Records with scene code:
▼
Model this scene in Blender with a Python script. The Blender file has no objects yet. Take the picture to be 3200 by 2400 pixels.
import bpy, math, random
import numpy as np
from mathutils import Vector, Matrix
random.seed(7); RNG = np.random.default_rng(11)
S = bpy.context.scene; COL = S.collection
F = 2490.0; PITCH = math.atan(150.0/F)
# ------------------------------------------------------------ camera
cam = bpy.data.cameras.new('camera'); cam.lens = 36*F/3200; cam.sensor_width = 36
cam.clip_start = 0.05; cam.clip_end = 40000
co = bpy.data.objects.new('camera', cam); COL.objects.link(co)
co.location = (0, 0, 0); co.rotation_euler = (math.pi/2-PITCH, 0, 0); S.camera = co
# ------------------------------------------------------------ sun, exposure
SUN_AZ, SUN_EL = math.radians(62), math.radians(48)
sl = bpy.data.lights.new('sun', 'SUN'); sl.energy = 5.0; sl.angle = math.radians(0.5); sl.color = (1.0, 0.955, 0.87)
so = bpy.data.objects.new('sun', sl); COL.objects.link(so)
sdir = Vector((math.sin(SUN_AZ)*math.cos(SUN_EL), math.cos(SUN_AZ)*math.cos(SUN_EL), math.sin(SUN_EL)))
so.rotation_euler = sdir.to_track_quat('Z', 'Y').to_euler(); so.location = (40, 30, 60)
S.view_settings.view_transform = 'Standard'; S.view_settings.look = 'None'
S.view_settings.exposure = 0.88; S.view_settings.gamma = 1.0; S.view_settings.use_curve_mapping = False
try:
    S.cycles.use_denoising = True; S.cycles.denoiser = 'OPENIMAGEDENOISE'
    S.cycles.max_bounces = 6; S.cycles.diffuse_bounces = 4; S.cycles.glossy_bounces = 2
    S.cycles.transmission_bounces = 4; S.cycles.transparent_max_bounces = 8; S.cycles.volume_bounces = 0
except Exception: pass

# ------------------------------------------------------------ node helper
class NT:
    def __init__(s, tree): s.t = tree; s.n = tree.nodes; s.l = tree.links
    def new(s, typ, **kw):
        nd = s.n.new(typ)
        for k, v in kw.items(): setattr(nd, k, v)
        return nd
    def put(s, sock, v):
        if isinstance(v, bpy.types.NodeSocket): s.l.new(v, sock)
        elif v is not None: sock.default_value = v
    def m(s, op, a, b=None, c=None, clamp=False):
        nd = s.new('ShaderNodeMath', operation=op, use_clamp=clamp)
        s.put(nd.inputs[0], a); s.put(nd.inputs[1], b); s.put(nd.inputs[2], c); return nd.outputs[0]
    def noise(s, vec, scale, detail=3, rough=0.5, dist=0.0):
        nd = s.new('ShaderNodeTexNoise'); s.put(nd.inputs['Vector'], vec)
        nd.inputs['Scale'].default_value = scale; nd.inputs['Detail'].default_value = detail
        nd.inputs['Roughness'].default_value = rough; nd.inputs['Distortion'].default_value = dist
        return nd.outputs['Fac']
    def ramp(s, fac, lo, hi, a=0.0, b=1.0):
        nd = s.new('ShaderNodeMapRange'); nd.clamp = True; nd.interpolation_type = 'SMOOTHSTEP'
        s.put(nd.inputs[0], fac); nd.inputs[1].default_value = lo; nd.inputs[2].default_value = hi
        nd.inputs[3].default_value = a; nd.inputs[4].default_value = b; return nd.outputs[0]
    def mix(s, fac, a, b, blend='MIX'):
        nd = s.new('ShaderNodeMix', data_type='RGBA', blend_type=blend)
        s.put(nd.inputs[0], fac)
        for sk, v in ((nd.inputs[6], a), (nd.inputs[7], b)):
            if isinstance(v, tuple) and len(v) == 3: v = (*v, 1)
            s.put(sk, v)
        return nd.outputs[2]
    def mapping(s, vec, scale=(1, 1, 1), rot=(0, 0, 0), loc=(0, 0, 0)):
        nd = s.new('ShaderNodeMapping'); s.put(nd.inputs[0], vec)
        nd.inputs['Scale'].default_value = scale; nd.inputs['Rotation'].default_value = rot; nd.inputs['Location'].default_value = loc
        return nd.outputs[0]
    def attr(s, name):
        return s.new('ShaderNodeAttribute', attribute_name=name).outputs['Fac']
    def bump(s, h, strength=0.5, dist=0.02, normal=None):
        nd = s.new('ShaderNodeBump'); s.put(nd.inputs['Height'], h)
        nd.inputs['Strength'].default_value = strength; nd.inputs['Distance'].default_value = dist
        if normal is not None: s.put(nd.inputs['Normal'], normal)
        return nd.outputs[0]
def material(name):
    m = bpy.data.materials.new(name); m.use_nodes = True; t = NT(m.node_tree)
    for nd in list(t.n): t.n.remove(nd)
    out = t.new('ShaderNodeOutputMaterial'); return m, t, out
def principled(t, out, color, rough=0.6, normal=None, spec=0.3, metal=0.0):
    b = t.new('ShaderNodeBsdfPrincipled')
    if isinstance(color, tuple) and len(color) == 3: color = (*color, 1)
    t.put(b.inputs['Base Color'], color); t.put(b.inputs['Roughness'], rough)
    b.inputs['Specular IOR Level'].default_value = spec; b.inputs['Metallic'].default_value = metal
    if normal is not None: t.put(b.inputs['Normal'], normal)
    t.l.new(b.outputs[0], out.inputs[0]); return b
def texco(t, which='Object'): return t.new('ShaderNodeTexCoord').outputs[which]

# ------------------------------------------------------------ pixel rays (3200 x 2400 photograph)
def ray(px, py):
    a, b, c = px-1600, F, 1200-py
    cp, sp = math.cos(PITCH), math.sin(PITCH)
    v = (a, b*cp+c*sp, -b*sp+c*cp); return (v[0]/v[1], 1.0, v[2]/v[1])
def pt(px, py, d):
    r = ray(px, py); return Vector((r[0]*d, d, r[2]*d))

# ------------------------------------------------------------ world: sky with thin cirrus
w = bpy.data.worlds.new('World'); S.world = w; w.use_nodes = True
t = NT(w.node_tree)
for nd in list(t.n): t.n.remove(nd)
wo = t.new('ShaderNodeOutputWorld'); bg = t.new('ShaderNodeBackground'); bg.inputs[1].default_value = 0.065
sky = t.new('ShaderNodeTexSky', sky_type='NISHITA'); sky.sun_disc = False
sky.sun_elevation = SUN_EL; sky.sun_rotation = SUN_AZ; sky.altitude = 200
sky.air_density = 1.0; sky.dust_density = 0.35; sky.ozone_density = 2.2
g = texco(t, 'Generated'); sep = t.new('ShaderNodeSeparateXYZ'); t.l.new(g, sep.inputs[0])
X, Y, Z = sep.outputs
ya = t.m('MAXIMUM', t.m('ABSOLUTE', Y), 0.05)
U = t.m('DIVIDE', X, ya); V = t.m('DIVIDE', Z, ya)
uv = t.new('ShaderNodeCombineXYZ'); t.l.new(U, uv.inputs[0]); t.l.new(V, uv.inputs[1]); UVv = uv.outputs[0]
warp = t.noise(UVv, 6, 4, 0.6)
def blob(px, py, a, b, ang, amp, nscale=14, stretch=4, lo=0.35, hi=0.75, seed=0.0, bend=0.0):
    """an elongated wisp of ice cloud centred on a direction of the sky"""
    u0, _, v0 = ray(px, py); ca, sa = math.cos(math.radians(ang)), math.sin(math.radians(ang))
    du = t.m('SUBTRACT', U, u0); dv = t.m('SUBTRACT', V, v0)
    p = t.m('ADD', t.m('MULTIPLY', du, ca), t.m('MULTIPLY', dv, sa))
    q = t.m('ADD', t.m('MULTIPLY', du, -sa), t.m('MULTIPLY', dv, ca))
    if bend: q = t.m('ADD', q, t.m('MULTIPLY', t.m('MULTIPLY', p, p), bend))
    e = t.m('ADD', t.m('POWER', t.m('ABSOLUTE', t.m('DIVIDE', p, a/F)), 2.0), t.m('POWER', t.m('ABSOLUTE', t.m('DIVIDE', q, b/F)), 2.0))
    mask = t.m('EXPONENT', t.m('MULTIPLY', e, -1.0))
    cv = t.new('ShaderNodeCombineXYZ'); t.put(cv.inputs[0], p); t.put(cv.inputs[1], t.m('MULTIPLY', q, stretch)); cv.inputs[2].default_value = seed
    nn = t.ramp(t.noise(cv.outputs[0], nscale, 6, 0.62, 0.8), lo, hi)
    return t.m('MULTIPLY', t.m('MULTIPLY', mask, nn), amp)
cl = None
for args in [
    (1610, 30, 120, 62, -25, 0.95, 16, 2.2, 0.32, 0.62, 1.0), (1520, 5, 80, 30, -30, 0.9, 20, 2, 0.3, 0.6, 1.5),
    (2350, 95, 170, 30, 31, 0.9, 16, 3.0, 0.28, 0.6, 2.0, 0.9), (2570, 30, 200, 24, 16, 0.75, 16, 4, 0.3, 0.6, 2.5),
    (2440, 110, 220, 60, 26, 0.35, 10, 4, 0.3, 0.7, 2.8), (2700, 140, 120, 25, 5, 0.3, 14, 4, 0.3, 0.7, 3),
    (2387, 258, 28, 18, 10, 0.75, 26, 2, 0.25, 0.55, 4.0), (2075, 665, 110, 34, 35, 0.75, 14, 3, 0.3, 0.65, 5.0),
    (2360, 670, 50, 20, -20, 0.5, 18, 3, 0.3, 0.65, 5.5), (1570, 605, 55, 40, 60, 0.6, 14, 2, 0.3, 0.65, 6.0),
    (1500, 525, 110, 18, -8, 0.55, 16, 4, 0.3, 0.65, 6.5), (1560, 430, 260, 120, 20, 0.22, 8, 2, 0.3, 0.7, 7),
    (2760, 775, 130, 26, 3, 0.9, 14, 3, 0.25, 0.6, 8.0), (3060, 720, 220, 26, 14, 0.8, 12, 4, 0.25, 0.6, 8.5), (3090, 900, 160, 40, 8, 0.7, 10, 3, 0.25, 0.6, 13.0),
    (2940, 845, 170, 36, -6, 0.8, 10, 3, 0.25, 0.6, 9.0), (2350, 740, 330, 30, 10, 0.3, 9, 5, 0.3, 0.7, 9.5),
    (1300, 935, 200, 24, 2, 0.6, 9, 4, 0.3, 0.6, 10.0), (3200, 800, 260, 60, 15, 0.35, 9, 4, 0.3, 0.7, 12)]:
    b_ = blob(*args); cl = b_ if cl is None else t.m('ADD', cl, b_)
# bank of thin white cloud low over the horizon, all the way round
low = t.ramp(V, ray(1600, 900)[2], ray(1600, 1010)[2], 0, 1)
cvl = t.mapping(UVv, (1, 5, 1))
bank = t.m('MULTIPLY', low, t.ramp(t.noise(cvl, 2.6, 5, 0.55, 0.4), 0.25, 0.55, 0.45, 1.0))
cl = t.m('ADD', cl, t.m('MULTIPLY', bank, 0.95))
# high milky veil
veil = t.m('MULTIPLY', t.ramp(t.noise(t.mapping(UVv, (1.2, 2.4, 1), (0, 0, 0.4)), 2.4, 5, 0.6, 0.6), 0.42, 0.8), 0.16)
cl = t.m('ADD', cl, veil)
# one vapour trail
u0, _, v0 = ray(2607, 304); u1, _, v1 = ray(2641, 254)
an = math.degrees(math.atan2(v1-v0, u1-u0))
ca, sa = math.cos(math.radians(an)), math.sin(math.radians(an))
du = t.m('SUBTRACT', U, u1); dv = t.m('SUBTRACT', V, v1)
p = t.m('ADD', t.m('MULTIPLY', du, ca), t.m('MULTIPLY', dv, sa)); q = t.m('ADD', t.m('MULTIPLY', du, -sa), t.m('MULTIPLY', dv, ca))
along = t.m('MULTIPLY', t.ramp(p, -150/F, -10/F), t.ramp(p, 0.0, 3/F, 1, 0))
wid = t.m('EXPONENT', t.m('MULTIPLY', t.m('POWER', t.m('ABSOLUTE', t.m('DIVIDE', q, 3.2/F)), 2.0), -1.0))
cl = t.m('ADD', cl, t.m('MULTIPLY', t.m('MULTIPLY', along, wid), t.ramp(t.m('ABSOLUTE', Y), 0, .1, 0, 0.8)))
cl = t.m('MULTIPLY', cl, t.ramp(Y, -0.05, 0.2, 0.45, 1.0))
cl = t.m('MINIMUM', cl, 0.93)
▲
▼
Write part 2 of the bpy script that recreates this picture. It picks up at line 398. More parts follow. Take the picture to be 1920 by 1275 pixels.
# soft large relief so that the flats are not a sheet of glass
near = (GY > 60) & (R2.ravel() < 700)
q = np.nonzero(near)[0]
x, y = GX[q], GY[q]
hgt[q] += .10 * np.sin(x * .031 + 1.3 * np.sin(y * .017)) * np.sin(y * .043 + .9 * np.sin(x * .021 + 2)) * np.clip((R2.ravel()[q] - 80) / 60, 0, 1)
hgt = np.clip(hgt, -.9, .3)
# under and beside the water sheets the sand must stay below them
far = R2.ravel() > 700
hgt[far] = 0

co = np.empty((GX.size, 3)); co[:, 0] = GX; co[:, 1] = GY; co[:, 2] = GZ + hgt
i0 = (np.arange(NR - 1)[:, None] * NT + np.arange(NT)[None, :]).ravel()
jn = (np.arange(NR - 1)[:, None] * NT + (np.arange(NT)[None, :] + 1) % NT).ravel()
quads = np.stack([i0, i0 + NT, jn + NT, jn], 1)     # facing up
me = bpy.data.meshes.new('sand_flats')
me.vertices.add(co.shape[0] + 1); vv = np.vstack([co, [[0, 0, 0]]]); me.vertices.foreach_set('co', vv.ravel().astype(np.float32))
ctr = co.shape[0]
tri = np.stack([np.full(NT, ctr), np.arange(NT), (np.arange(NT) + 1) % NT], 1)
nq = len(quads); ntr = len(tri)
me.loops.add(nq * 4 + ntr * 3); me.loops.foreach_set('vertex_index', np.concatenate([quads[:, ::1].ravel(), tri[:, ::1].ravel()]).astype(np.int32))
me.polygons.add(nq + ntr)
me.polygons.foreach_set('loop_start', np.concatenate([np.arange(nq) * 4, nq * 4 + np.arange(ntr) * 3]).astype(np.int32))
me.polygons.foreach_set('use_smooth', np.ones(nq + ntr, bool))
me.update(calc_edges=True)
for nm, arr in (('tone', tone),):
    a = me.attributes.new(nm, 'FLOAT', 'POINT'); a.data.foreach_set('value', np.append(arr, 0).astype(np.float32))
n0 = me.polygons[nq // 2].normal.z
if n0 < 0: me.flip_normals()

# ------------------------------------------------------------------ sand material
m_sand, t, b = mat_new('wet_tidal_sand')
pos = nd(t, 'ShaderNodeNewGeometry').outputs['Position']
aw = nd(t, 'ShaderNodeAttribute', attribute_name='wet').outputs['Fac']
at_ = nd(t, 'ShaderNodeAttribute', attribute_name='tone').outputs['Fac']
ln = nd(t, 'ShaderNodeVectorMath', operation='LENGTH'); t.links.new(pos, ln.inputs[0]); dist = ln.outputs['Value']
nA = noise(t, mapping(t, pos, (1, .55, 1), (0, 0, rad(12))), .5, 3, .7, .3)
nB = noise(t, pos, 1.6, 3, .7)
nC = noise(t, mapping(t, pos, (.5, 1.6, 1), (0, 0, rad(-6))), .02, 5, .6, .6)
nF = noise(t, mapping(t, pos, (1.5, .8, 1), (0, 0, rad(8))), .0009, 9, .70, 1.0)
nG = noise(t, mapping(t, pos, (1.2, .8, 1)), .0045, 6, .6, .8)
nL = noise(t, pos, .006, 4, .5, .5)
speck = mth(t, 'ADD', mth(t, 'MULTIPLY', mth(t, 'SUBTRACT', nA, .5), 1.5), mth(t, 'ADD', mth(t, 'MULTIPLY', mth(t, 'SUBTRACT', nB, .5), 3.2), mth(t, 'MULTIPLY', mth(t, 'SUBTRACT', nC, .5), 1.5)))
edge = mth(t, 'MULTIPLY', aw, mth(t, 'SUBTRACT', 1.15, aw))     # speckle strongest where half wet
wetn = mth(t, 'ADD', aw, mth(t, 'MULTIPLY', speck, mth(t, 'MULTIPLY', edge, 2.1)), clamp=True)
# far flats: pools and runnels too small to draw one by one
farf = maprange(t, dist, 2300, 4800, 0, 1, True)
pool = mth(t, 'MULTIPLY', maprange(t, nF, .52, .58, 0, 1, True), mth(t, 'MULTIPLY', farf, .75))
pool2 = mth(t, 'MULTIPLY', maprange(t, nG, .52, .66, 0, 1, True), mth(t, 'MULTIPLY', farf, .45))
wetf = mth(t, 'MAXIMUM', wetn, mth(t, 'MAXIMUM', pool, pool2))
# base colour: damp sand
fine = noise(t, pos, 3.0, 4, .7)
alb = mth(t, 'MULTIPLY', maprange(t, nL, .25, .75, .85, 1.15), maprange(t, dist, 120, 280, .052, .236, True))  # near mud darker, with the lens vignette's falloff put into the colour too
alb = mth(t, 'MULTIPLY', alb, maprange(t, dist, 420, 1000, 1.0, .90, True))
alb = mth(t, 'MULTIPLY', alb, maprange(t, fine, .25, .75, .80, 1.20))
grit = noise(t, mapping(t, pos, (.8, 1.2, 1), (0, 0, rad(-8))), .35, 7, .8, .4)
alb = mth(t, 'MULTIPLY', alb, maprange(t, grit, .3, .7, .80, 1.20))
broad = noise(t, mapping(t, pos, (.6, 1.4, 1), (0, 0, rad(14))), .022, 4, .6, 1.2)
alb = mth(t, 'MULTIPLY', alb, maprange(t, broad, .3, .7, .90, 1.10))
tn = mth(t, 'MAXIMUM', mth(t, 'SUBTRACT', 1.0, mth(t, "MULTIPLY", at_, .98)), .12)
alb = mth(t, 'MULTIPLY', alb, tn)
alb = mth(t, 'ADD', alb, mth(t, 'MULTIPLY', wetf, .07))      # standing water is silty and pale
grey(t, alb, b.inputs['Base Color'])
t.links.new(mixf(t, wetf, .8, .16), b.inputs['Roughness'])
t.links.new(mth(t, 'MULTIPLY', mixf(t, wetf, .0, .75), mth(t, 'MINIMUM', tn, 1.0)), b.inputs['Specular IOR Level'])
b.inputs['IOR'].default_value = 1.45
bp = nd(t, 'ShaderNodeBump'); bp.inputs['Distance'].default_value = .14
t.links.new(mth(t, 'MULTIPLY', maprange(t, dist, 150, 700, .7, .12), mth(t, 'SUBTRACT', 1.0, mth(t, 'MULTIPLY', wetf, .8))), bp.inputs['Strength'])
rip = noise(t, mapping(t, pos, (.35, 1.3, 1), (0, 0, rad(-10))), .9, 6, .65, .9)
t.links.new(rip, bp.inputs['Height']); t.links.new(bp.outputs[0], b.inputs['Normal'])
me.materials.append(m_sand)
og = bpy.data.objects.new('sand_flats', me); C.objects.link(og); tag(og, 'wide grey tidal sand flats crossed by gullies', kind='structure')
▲
-- Work to complete --
Extract exactly and only these lines: the line containing "grey(t, alb, b.inputs['Base Color'])", the line containing "og = bpy.data.objects.new('sand_flats', me);", and every line between them.

-- Written response --
grey(t, alb, b.inputs['Base Color'])
t.links.new(mixf(t, wetf, .8, .16), b.inputs['Roughness'])
t.links.new(mth(t, 'MULTIPLY', mixf(t, wetf, .0, .75), mth(t, 'MINIMUM', tn, 1.0)), b.inputs['Specular IOR Level'])
b.inputs['IOR'].default_value = 1.45
bp = nd(t, 'ShaderNodeBump'); bp.inputs['Distance'].default_value = .14
t.links.new(mth(t, 'MULTIPLY', maprange(t, dist, 150, 700, .7, .12), mth(t, 'SUBTRACT', 1.0, mth(t, 'MULTIPLY', wetf, .8))), bp.inputs['Strength'])
rip = noise(t, mapping(t, pos, (.35, 1.3, 1), (0, 0, rad(-10))), .9, 6, .65, .9)
t.links.new(rip, bp.inputs['Height']); t.links.new(bp.outputs[0], b.inputs['Normal'])
me.materials.append(m_sand)
og = bpy.data.objects.new('sand_flats', me); C.objects.link(og); tag(og, 'wide grey tidal sand flats crossed by gullies', kind='structure')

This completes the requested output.